■ Written problem
Return exactly and only these lines: the first of the listing through the one containing "seat', 'floor mat')".
::::::::
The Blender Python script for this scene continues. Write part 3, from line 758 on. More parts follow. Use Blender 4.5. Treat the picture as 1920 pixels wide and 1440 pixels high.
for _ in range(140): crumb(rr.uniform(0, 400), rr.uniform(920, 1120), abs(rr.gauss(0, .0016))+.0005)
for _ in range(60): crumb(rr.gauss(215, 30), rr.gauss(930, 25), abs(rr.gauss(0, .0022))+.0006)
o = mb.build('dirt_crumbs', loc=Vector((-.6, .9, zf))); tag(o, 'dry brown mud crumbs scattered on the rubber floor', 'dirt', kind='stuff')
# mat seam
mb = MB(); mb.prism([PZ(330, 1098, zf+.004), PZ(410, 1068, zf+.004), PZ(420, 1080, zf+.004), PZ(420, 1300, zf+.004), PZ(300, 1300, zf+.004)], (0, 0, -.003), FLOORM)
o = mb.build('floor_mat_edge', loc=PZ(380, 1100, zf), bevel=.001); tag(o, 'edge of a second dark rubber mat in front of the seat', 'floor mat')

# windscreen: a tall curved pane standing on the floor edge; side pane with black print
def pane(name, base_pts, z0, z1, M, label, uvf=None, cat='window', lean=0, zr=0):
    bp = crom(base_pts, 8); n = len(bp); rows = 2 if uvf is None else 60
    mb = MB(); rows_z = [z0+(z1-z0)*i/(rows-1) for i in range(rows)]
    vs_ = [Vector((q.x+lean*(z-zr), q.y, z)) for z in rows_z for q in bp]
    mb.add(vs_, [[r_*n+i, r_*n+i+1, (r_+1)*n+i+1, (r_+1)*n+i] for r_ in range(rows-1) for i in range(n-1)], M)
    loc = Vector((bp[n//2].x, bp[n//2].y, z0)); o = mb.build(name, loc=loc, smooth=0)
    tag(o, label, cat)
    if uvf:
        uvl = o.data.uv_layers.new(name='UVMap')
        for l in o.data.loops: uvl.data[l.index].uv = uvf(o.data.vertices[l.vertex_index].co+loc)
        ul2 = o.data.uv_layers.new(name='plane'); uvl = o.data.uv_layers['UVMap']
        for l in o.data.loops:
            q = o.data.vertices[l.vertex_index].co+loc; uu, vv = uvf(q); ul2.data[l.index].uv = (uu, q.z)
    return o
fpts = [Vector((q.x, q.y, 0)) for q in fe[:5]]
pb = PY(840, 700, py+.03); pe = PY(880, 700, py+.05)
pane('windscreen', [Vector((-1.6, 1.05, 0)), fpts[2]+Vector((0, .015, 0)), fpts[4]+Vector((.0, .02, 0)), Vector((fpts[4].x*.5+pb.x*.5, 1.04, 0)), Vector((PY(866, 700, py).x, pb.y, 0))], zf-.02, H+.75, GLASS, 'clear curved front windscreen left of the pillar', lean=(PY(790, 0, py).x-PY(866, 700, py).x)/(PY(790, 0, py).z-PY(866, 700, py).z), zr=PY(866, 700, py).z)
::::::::
■ Written reply
The Blender Python script for this scene continues. Write part 3, from line 758 on. More parts follow. Use Blender 4.5. Treat the picture as 1920 pixels wide and 1440 pixels high.
for _ in range(140): crumb(rr.uniform(0, 400), rr.uniform(920, 1120), abs(rr.gauss(0, .0016))+.0005)
for _ in range(60): crumb(rr.gauss(215, 30), rr.gauss(930, 25), abs(rr.gauss(0, .0022))+.0006)
o = mb.build('dirt_crumbs', loc=Vector((-.6, .9, zf))); tag(o, 'dry brown mud crumbs scattered on the rubber floor', 'dirt', kind='stuff')
# mat seam
mb = MB(); mb.prism([PZ(330, 1098, zf+.004), PZ(410, 1068, zf+.004), PZ(420, 1080, zf+.004), PZ(420, 1300, zf+.004), PZ(300, 1300, zf+.004)], (0, 0, -.003), FLOORM)
o = mb.build('floor_mat_edge', loc=PZ(380, 1100, zf), bevel=.001); tag(o, 'edge of a second dark rubber mat in front of the seat', 'floor mat')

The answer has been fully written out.